La Tulipe et Brin-d'Amour n'en voulaient pas toujours au sergent-recruteur qui leur avait promis plus de beurre que de pain, moins de corvées que de bonnes fortunes et plus de gloire surtout que d'hôpital, en arrosant de copieuses libations la signature de leur enrôlement. Trop de fois l'apprenti héros avait cédé à l'ardeur d'un moment ; au dépit amoureux, à un accès de chagrin, à une heure de découragement, et lorsque son envie de se dépayser, se noyait dans les larmes du repentir, de l'amitié ou de l'amour, pas de retour possible : la nouvelle recrue ne s'appartenait plus. Mais aujourd'hui un mauvais numéro signe l'engagement, et la famille même que le départ du conscrit met en deuil, défraye les réjouissances inséparables de l'adieu qu'il dit au village. L'un s'enivrait en contractant la dette ; l'autre s'enivre devant la feuille de route, échéance d'un billet souscrit par la naissance. En dépit de ces différences, nos armées de l'ancien régime n'ont pas été toujours exemptes d'un Waterloo ; celles du nouveau ont vu luire plus encore de journées de Fontenoy.

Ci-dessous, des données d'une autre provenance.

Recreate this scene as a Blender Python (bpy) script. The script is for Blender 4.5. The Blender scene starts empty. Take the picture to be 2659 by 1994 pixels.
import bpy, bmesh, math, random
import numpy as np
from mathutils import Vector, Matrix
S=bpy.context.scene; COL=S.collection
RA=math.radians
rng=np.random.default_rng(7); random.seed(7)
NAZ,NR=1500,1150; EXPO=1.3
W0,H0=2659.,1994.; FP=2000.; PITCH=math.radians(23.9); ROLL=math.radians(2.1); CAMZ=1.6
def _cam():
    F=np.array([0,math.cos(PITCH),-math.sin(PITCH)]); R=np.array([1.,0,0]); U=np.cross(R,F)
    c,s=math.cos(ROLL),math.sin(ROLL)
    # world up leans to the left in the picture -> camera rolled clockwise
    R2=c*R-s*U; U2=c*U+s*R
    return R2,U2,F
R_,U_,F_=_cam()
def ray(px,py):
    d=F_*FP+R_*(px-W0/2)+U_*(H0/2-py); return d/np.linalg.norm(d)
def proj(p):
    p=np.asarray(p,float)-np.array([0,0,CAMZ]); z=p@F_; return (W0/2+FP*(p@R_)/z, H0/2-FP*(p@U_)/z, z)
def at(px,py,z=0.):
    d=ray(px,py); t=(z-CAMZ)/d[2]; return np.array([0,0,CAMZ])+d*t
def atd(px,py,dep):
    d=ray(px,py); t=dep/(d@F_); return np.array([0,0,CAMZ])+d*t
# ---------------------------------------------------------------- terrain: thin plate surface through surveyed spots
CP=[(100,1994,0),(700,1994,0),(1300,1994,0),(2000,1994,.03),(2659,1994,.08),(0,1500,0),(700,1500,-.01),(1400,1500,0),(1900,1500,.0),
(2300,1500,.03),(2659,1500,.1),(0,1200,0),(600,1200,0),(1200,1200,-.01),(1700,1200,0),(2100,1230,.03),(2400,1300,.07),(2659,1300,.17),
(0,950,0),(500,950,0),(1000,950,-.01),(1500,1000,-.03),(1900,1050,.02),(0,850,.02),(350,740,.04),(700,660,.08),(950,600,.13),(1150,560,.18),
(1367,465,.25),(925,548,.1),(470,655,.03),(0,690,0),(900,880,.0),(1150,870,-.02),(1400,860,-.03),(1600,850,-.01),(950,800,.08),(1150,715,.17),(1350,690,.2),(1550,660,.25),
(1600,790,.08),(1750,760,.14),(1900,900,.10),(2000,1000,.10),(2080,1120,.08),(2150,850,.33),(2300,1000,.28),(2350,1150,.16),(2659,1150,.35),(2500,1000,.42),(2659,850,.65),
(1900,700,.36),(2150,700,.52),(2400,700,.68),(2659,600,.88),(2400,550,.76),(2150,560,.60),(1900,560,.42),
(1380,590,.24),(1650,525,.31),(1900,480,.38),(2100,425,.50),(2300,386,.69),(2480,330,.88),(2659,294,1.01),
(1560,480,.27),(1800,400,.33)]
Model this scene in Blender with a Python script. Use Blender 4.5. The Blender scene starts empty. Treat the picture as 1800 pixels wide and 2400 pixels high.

Une démolition récente supprime la moitié des immeubles sur le quai de la Mégisserie : les plus hauts numéros ont été épargnés, ils en seront quittes pour descendre de la moitié dans l'ordre numérique. Parmi les maisons disparues, il pouvait s'en trouver du temps de Charles V, qui fut le créateur du quai ; plusieurs, du moins, avaient été bâties sous le règne de François Ier, qui changea l'alignement.

Toujours est-il qu'au dernier siècle, le 82 d'à présent appartenait à l'évêque de Senlis ; et le 74 au marquis de Bovillon. Le marquis de Bercy avait dans le 66 une belle propriété, alors que son maître-d'hôtel était Tallien, père du Tallien que la Révolution devait illustrer.

Ce dernier immeuble, ou un autre peu distant, avait été la demeure de Ticquet, conseiller à la grand'chambre, aux jours duquel attenta son portier, assisté d'un soldat-aux-gardes, en exécution d'un plan conçu par la femme elle-même de la victime. Sur la plainte que ce magistrat avait portée l'année précédente à Fontainebleau, durant le séjour de la cour, Montgeorges, capitaine-aux-gardes, avait rompu, par ordre du roi, avec Mme Ticquet, dont il était l'amant, et elle avait tenu à en tirer vengeance. Le pauvre mari, laissé pour mort, guérit de ses blessures par mi-racle ; la femme subit en place de Grève la peine capitale, en présence d'un concours immense de curieux et surtout de curieuses ; les deux complices avaient été condamnés au supplice de la roue.

Aussi près de l'arche Marion, et il ne m'étonnerait pas que ce fût au n° 54, la corporation des Tailleurs d'habits tenait son bureau. Elle avait été réunie à celle des marchands pourpointiers en 1655, et de plus les fripiers y avaient été agrégés en 1775.

L'apprentissage était de trois années, le compagnonnage pareillement. Le brevet coûtait 24 livres et la maîtrise 800. Chaque maître ne pouvait avoir qu'un apprenti à la fois. La compagnie était sous le patronage de la Trinité, à l'église de la Trinité, rue Saint-Denis.